[STATED PROBLEM]
Collect all lines from the listing that include the string "scene".

Stored dataset items:
********
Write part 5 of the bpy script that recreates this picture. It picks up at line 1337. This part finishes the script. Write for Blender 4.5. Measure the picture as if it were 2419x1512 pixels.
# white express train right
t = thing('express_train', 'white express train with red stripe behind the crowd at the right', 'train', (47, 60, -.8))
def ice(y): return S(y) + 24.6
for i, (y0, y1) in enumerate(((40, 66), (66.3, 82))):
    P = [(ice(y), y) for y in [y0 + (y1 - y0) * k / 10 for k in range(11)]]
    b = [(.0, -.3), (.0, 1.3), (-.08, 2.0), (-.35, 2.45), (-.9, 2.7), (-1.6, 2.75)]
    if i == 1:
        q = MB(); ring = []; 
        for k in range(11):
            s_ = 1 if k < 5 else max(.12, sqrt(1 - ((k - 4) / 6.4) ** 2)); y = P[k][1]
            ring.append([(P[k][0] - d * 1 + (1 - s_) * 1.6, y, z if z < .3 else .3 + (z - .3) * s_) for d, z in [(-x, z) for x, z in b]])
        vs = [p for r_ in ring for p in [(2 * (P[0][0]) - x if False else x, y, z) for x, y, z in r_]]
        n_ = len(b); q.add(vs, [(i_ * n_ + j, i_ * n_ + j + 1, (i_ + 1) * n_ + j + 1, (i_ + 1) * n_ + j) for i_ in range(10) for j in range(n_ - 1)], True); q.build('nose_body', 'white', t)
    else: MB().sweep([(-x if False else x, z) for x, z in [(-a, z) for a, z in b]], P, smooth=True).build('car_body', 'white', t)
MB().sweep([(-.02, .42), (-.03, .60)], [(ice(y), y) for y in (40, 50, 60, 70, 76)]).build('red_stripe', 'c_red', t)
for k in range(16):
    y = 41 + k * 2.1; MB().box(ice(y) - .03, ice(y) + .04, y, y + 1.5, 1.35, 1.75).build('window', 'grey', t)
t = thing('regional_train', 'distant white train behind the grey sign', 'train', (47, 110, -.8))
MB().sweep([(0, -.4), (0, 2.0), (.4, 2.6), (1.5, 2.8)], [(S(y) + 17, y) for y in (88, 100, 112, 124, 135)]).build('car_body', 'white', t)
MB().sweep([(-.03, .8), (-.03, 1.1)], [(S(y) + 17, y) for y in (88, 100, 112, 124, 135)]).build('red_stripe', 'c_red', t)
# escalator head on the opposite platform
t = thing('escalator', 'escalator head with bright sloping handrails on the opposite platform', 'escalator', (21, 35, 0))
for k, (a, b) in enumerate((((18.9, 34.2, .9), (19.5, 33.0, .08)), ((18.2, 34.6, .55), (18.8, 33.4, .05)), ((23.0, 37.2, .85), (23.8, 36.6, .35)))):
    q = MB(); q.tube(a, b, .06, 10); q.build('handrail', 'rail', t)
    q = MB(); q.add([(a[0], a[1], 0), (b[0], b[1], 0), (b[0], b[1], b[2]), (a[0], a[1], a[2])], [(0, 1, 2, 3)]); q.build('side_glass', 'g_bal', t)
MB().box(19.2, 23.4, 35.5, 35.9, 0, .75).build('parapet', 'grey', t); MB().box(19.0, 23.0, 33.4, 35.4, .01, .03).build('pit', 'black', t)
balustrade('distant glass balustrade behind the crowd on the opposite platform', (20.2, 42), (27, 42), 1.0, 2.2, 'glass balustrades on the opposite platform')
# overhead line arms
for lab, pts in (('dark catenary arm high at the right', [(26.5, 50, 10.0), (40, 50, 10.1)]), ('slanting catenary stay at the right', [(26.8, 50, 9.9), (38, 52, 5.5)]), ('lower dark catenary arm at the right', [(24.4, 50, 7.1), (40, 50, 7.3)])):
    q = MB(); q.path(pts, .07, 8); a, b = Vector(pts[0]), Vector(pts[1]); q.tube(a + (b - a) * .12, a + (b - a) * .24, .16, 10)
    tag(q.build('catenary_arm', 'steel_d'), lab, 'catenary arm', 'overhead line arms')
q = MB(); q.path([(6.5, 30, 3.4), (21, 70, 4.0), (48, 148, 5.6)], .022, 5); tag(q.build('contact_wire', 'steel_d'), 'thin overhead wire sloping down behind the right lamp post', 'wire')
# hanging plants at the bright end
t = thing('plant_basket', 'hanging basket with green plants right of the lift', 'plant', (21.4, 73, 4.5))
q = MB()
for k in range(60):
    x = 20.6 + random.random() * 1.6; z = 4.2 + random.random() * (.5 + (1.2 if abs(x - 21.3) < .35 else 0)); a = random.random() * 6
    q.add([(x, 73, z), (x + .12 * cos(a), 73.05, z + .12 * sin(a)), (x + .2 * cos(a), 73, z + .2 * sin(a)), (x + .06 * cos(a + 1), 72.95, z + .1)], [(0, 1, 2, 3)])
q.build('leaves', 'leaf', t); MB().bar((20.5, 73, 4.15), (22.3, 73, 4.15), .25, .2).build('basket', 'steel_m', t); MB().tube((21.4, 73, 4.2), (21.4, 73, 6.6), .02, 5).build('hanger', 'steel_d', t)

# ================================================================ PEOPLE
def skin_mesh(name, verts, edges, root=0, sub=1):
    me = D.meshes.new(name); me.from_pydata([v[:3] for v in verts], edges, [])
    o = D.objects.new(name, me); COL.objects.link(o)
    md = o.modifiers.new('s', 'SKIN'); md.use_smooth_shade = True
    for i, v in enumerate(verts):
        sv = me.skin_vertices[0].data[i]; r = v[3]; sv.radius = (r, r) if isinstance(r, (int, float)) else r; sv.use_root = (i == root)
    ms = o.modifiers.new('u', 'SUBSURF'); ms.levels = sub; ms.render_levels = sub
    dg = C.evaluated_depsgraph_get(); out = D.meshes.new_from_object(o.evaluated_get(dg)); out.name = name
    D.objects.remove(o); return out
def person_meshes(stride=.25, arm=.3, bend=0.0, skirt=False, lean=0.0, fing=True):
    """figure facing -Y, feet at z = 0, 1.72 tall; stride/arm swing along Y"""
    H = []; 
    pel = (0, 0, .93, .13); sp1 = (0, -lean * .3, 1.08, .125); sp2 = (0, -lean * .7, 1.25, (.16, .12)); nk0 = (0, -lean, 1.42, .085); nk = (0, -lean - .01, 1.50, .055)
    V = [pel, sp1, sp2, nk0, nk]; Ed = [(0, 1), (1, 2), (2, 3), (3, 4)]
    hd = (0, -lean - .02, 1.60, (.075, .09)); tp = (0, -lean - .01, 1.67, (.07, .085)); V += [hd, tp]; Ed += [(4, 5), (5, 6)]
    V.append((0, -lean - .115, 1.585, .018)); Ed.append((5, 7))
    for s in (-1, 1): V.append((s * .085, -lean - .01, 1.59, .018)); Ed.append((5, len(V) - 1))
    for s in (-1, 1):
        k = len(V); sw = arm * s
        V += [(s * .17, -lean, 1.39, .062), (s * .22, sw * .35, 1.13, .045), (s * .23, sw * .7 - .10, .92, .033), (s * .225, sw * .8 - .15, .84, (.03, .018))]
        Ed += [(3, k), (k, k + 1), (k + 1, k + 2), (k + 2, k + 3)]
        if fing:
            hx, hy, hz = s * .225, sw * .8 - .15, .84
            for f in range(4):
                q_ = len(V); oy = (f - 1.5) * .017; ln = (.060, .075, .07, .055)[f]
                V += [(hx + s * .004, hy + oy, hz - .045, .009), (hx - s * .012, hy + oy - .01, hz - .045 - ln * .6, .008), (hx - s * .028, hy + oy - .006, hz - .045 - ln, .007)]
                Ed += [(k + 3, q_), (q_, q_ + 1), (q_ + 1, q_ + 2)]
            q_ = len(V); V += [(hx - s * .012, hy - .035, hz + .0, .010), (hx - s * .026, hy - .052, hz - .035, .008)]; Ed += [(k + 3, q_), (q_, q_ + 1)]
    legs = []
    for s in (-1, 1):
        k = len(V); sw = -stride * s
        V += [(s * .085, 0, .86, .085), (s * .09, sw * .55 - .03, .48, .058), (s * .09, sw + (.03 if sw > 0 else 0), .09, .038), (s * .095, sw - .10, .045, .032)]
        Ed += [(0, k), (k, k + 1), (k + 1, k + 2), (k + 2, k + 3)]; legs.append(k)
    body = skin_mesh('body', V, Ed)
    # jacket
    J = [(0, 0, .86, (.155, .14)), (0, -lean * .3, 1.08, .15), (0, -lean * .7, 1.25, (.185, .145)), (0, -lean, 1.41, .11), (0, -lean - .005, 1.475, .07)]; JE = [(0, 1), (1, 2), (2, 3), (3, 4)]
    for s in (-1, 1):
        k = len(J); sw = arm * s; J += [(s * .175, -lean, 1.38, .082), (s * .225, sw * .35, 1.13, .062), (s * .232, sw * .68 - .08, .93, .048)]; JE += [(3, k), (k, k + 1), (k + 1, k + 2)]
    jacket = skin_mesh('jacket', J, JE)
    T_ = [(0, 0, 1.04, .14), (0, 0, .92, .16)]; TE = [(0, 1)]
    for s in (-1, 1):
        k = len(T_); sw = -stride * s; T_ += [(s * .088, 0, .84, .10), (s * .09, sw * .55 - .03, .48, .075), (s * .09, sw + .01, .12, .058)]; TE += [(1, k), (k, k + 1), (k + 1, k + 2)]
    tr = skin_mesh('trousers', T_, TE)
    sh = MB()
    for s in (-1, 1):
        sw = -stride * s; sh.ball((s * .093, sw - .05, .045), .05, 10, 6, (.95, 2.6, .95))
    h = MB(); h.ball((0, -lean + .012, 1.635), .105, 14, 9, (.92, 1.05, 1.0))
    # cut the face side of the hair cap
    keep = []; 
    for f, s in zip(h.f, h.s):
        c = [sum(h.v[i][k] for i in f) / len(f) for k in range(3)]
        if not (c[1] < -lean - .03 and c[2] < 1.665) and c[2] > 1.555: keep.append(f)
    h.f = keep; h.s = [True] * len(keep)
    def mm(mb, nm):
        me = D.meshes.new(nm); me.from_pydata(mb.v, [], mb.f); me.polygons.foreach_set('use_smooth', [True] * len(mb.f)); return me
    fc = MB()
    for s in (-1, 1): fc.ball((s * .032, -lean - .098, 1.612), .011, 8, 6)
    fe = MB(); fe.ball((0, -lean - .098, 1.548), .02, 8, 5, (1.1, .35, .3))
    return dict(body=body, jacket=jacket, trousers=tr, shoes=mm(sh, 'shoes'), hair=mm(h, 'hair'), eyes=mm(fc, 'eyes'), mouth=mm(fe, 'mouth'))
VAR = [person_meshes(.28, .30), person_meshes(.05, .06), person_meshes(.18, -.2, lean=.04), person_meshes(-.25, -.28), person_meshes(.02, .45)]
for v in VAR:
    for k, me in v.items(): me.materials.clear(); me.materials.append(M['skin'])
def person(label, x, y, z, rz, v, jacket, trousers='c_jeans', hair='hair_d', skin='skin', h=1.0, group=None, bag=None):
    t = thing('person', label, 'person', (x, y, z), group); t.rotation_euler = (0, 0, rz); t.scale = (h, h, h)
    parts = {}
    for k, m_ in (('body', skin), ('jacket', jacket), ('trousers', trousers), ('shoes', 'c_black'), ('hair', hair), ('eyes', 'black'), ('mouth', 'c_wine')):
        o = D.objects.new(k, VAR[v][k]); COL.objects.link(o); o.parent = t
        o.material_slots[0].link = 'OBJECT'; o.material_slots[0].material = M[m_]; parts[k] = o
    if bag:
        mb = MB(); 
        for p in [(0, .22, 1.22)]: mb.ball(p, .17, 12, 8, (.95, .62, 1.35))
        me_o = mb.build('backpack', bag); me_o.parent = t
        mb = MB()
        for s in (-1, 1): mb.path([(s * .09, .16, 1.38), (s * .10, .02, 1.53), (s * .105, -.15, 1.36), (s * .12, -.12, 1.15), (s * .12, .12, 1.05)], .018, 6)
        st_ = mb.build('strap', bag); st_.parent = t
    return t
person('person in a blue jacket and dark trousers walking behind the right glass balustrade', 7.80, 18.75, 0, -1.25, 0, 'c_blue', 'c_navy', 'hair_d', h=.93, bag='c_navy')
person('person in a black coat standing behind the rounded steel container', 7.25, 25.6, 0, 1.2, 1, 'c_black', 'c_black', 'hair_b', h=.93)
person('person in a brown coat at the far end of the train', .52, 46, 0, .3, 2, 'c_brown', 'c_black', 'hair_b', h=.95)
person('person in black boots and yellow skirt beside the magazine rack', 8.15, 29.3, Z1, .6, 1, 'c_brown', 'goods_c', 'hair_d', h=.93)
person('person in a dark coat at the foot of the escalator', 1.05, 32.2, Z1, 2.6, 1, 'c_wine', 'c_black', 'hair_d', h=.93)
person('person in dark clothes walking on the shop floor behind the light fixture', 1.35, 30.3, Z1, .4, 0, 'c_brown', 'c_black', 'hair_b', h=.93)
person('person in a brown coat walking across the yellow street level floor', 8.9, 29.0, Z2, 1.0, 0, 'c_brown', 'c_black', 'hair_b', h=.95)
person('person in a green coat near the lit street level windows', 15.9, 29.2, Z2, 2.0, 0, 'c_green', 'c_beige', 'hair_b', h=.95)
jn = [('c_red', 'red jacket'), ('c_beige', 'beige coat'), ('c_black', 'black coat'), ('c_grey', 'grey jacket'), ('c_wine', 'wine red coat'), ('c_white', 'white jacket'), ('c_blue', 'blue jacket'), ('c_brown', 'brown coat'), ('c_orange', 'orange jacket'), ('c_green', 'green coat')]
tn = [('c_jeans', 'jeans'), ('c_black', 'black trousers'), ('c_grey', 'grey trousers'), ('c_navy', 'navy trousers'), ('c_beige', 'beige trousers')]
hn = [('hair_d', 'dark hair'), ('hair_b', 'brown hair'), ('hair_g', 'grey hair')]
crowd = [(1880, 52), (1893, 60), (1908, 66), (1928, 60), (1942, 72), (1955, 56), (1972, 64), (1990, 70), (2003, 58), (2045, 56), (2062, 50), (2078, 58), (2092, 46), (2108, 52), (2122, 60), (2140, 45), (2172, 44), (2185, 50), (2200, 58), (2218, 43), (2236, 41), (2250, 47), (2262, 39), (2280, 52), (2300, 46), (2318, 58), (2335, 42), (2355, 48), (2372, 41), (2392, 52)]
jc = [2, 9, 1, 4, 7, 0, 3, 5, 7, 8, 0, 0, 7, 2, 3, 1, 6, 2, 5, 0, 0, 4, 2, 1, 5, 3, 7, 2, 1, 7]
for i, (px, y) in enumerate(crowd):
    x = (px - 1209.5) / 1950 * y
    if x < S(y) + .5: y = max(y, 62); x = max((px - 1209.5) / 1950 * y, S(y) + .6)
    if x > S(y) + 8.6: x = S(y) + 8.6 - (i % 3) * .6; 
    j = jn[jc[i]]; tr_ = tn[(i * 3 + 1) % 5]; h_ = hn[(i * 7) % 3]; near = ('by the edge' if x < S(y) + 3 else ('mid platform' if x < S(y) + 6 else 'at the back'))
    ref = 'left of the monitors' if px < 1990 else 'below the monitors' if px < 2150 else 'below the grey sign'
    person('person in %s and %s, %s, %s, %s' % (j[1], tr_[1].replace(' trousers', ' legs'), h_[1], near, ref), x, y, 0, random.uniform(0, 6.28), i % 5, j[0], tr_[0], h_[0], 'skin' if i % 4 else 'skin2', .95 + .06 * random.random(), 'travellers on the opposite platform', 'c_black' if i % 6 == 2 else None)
********
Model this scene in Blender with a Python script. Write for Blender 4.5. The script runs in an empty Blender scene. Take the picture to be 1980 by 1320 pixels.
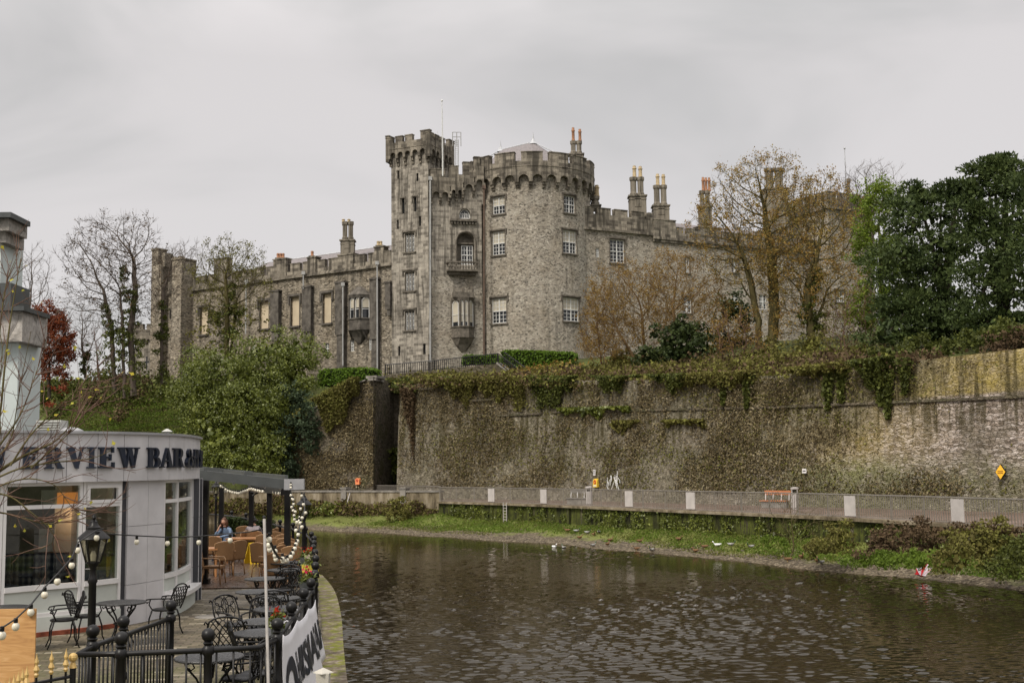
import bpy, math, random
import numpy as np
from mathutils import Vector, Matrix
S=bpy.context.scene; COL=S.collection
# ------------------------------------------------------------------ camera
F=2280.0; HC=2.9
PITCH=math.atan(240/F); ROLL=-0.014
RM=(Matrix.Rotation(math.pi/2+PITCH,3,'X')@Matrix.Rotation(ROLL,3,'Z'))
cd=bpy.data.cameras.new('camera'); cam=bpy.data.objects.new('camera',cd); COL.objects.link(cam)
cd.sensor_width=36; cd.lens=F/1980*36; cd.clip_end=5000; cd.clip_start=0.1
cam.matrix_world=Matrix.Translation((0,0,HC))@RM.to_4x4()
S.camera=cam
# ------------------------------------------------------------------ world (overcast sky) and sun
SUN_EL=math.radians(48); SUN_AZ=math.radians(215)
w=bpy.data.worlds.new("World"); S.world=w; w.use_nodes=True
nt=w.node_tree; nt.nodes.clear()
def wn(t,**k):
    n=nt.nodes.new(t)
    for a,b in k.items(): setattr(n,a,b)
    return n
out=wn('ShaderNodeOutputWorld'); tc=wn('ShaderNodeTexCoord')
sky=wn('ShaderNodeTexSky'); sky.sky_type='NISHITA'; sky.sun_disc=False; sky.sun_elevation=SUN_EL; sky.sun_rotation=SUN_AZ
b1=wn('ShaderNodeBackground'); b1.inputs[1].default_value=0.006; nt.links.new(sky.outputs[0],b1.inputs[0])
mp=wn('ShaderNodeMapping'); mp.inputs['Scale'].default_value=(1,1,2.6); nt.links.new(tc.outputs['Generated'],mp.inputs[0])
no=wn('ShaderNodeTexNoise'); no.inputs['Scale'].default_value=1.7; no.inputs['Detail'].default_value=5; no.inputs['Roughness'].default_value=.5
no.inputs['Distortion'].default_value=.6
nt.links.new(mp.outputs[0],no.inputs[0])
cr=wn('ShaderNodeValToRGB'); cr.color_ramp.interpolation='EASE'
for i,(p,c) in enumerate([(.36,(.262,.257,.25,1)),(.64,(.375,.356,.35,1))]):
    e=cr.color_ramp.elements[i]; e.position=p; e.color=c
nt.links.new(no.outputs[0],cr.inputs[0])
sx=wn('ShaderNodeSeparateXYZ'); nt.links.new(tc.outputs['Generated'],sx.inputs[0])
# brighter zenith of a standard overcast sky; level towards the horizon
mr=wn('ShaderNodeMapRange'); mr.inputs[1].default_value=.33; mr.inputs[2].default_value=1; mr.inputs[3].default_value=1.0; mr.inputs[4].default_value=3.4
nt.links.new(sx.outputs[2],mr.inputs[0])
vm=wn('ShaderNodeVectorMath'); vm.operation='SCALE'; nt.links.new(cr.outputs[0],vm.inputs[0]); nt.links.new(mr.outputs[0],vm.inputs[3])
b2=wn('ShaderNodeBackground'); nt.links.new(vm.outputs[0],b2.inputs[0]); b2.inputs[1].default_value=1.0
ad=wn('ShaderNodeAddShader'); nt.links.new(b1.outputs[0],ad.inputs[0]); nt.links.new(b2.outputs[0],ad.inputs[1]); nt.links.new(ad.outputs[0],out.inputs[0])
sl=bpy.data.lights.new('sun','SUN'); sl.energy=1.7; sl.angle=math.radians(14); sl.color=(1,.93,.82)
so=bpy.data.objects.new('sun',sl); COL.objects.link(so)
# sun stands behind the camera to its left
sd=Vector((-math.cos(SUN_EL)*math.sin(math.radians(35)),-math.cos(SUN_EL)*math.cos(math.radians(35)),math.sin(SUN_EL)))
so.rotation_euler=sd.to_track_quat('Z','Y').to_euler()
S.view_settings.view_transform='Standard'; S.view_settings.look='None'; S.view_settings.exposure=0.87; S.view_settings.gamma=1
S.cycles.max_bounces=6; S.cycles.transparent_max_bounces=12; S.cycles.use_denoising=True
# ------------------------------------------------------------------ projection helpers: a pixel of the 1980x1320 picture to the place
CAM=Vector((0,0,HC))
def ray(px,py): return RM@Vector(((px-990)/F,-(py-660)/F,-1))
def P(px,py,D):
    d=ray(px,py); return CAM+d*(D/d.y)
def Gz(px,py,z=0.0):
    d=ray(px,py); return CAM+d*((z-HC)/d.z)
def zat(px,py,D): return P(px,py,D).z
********
[ANSWER TO THE EXERCISE]
Model this scene in Blender with a Python script. Write for Blender 4.5. The script runs in an empty Blender scene. Take the picture to be 1980 by 1320 pixels.
S=bpy.context.scene; COL=S.collection